2. A hot air balloon rises vertically from a platform as a rope of length r is slowly released, as shown in the diagram at right. If t represents time, what is the relationship between the rates $\frac { d r } { d t }$ and $\frac { d h } { d t }$? Are they each positive, negative, or zero? If the rate that the rope is released, $\frac { d r } { d t }$, is constant, will the rate that the balloon rises, $\frac { d h } { d t }$, be constant as well? If not, how will $\frac { d h } { d t }$ change?

3. The related rates situations in parts (a) and (b), as well as the boat situation in problem 7-5 each involved one rate that was constant while another rate increased or decreased. Consequently, the related rates were not proportional.  
   
   Examine these diagrams in the three situations closely. What geometric shape do they all have in common? What equations come to mind when examining this shape?

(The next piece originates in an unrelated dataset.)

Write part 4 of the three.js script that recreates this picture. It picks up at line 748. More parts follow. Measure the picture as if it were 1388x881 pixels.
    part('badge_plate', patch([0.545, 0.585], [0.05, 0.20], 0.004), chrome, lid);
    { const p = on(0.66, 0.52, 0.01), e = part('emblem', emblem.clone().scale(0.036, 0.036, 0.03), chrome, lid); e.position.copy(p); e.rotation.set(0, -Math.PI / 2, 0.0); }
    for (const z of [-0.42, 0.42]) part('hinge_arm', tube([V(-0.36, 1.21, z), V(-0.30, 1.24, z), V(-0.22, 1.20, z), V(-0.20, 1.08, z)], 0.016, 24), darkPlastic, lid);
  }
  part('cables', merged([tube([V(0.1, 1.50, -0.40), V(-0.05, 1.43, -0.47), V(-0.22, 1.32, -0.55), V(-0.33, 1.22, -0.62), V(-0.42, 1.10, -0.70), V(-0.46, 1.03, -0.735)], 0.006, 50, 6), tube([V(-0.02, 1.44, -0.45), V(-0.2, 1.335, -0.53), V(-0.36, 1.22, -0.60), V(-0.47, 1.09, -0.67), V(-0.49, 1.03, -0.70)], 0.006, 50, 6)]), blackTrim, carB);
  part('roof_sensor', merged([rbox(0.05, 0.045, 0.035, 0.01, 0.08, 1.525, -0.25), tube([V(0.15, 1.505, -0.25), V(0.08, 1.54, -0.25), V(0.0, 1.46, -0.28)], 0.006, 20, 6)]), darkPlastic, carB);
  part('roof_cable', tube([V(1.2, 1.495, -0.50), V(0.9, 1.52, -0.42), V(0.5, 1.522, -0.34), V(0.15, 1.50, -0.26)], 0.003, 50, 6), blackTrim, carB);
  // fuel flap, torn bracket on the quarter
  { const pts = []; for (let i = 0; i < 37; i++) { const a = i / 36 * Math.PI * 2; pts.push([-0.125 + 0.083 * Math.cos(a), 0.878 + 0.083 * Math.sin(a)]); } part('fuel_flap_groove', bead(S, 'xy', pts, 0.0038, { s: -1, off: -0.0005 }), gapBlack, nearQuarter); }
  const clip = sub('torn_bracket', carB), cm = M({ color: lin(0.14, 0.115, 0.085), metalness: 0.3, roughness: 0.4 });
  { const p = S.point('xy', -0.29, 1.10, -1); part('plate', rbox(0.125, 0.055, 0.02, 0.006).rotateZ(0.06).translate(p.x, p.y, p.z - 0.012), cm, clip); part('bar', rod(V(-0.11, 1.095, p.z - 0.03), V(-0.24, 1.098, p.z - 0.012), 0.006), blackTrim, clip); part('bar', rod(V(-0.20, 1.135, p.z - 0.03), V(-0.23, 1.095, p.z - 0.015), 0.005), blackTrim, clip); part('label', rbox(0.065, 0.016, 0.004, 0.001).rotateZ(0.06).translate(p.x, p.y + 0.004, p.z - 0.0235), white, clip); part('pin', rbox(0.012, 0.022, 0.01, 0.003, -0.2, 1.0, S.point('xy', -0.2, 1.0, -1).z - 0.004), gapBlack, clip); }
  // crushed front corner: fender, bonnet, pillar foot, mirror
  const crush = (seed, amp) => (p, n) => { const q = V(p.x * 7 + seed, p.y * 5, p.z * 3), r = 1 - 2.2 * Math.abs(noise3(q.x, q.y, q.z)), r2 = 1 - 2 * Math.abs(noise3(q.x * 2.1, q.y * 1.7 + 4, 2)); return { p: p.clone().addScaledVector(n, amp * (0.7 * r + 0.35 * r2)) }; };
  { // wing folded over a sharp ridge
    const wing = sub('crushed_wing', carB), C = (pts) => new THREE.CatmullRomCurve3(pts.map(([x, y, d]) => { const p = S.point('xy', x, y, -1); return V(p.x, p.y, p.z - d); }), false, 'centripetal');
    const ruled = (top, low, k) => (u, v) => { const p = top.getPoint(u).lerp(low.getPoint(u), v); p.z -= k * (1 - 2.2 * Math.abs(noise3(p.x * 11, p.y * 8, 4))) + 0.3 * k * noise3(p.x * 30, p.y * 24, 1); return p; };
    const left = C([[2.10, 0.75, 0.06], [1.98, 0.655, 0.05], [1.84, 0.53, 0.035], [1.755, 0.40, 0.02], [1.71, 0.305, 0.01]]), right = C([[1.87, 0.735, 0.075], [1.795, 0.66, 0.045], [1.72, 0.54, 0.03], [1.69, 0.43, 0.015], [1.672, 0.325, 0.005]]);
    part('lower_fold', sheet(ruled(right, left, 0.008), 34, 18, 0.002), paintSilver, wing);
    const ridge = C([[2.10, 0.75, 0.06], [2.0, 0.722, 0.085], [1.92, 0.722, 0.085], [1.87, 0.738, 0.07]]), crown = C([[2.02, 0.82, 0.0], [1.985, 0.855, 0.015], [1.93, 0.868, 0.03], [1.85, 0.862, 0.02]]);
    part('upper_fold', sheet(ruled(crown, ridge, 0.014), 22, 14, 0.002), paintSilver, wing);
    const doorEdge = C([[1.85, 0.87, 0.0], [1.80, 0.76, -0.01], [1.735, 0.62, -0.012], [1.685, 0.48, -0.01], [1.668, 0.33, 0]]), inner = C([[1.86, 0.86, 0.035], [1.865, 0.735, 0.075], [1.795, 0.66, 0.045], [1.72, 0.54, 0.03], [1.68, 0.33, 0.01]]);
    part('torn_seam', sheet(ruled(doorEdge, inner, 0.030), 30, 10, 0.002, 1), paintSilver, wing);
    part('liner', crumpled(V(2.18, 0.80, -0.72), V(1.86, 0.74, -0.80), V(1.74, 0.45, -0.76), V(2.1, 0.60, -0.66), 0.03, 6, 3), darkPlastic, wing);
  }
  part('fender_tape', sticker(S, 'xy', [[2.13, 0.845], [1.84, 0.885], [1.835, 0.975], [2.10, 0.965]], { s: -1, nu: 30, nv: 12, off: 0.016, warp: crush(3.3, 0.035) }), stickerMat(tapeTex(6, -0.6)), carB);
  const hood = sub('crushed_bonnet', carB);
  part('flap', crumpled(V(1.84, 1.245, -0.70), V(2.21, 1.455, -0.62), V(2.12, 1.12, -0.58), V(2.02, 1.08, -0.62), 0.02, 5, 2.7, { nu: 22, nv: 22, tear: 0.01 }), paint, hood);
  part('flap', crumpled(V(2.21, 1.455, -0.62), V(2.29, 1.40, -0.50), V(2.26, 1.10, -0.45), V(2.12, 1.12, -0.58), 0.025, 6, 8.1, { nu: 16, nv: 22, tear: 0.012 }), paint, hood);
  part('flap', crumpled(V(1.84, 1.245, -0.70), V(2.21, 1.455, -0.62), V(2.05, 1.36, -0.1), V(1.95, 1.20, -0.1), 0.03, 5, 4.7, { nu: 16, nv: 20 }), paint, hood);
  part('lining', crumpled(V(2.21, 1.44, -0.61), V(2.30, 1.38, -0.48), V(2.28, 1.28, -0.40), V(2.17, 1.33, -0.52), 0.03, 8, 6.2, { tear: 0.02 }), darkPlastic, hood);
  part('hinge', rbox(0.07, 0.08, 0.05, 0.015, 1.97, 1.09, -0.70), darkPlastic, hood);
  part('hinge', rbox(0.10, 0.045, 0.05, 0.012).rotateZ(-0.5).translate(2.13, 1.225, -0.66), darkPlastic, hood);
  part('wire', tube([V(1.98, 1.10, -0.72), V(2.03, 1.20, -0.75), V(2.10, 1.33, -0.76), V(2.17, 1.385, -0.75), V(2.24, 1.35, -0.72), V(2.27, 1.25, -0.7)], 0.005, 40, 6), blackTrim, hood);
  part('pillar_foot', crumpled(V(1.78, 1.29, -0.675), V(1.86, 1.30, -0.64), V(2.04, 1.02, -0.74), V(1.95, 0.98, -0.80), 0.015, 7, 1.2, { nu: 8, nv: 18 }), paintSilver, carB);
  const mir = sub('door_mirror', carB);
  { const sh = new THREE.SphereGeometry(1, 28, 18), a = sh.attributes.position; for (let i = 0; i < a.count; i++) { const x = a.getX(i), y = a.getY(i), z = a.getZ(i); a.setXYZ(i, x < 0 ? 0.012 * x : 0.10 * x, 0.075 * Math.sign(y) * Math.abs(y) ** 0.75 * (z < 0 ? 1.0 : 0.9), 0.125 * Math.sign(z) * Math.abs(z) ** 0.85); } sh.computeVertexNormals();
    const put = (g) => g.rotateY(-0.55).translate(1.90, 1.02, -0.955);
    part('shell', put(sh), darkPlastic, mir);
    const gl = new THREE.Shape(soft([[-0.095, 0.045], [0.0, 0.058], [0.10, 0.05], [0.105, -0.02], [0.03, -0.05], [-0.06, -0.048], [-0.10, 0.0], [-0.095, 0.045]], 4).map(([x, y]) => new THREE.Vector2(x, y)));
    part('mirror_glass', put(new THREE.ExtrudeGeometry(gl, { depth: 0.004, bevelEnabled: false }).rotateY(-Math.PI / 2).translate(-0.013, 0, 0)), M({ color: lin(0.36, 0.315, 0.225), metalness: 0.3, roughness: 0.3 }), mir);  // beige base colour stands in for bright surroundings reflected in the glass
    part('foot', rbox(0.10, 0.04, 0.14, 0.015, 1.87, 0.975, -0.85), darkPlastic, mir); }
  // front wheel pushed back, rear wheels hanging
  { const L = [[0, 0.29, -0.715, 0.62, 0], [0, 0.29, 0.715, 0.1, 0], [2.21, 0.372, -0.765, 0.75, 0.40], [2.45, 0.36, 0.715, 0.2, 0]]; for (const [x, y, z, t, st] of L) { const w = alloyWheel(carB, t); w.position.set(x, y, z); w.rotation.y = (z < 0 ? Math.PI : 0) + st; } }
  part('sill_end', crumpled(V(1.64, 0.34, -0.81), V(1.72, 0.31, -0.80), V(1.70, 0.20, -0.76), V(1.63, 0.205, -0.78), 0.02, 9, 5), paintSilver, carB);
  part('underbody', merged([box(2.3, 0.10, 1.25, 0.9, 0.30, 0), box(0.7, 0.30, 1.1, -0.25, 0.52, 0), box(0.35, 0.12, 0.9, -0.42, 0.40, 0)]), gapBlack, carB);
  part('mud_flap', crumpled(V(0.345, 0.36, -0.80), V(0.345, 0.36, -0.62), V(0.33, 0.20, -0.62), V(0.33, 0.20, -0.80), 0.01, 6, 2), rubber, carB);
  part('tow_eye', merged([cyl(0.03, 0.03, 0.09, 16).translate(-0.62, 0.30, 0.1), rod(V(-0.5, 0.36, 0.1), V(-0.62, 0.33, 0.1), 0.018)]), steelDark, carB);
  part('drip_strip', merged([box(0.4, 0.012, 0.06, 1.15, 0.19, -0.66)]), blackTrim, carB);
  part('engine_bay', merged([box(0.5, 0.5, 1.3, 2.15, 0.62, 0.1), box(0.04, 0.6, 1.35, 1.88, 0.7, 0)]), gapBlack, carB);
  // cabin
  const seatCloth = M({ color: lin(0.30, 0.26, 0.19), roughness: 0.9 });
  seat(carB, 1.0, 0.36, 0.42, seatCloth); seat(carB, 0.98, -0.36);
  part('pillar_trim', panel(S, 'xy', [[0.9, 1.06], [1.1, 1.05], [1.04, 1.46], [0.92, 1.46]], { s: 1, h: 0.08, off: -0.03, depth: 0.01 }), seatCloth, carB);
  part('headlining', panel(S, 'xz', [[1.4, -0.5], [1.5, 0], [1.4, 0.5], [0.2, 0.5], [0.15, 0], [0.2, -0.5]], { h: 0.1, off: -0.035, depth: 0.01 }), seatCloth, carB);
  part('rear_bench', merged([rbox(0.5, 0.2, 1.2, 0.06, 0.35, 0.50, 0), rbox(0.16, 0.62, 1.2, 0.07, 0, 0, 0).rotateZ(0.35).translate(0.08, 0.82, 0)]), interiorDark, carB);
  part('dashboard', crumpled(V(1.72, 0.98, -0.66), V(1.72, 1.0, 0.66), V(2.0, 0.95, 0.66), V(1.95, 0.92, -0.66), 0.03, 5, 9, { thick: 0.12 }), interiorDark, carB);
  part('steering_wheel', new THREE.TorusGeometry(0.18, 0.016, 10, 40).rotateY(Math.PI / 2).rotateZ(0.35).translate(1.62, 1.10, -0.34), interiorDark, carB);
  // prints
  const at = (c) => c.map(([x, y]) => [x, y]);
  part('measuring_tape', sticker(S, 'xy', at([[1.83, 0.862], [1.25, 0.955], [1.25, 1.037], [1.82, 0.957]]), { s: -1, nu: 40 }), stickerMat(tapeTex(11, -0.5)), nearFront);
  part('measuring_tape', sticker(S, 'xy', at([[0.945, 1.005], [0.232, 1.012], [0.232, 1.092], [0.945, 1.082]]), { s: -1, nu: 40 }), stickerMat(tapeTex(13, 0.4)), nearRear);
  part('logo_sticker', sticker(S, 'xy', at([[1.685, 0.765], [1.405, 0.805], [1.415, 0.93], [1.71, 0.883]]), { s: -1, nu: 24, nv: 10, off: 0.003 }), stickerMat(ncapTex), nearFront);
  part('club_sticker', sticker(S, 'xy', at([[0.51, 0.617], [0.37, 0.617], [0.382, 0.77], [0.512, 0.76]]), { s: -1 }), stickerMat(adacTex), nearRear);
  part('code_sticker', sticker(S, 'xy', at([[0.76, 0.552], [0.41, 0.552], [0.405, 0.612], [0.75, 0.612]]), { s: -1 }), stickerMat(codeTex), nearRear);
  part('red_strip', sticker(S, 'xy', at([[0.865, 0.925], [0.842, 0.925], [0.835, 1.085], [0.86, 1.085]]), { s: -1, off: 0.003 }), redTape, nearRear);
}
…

PAINFUL PAINTING, Part One

While painting his house one day, Mr. Cabana had a terrible accident! The bottom of the $20$-foot ladder he was standing on started to slide away from the wall!

1. Draw a diagram of this situation. Then write an equation that relates the sides of that shape in your diagram.  

2. Mr. Cabana wants to know how fast he is falling when the ladder is $10$ feet above the ground. You need to help him solve this problem, but the equation you wrote in part (a) does not involve rates. What Calculus tools can you use to convert the equation in part (a) to a rate equation?

3. Explain why the rate the ladder is sliding down the wall must be related to the rate that the foot of the ladder moving along the ground.

PAINFUL PAINTING, Part Two

Remember from problem 7-14 that Mr. Cabana is standing on top of a $20$-ft ladder when the base starts to slide away from the wall at $1.5$ ft/sec. Mr. Cabana wants to know how fast he will be falling when the ladder is $10$ feet above the ground.

1. Label each side of your diagram from problem 7-14 with a side length and an expression for its rate of change. Substitute any numeric values that are known.

2. Use the strategy you suggested in part (b) of problem 7-14 to convert the equation that relates the sides of the geometric shape into a new equation that relates the rate that each side is changing.  

3. Use your equation from part (b) to answer Mr. Cabana’s question: How fast will he be falling at the moment when the ladder is exactly $10$ feet above the ground?   

4. Explain why the rate you found in part (c) is negative.  

While working with a loop of yarn like you did in problem 7-1, Sophia caused the length $l$ of the rectangle to increase at a rate of $3 \frac { \text{cm} } { \text{second}}$.

Help Sophia calculate the rates below when $l = 15$ cm and $w = 5$ cm. Be sure to include a diagram labeled with appropriate units, and state whether each quantity is increasing, decreasing, or constant.  

1. What is the rate of change of the perimeter of the rectangle?

2. What is $\frac { d w } { d t }$?  

3. Calculate the rate of change of the area of the rectangle.

4. Calculate the rate of change of the length of a diagonal of the rectangle.   

Hustling Harry hastily got the following answer to the indefinite integral below. Verify that he is incorrect, and explain what he did wrong. Homework Help ✎

$\int 2 x \operatorname { cos } ( x ^ { 2 } ) d x = x ^ { 2 } \operatorname { sin } ( \frac { 1 } { 3 } x ^ { 3 } ) + C$

It just so happens that Hustling Harry’s grade in math class at any week $t$ during the semester is calculated by $g(t)=46\cos(\frac{t}{10})+10\sin(\frac{t}{2})+40$. At what point during the $18$-week semester is Harry’s grade equal to his average grade for the semester? Homework Help ✎

A point travels along the $x$-axis so that at time $t$ its position is given by $s(t) = t^3 - 5t^2 + 4t$, where $0 ≤ t ≤ 5$. Homework Help ✎

1. ​What does $s(t)$ represent?

2. Where is the particle located when $t = 5$?

3. What is the velocity of the particle when its acceleration is zero?

Patrick, who is $6$ feet tall, is walking way from a $10$-foot tall lamppost. If he currently casts a shadow that is $12.5$ ft long, how far from the lamppost is he? Homework Help ✎

Solve for $y$ if $\frac { d y } { d x }= 3x^{−1/4}− \frac { 7 } { 2 }\sqrt { x }$. Homework Help ✎

Explain how the first derivative can be used to determine a local minimum or a local maximum. Be sure to distinguish between the two. (Note: What if the first derivative is undefined?) Homework Help ✎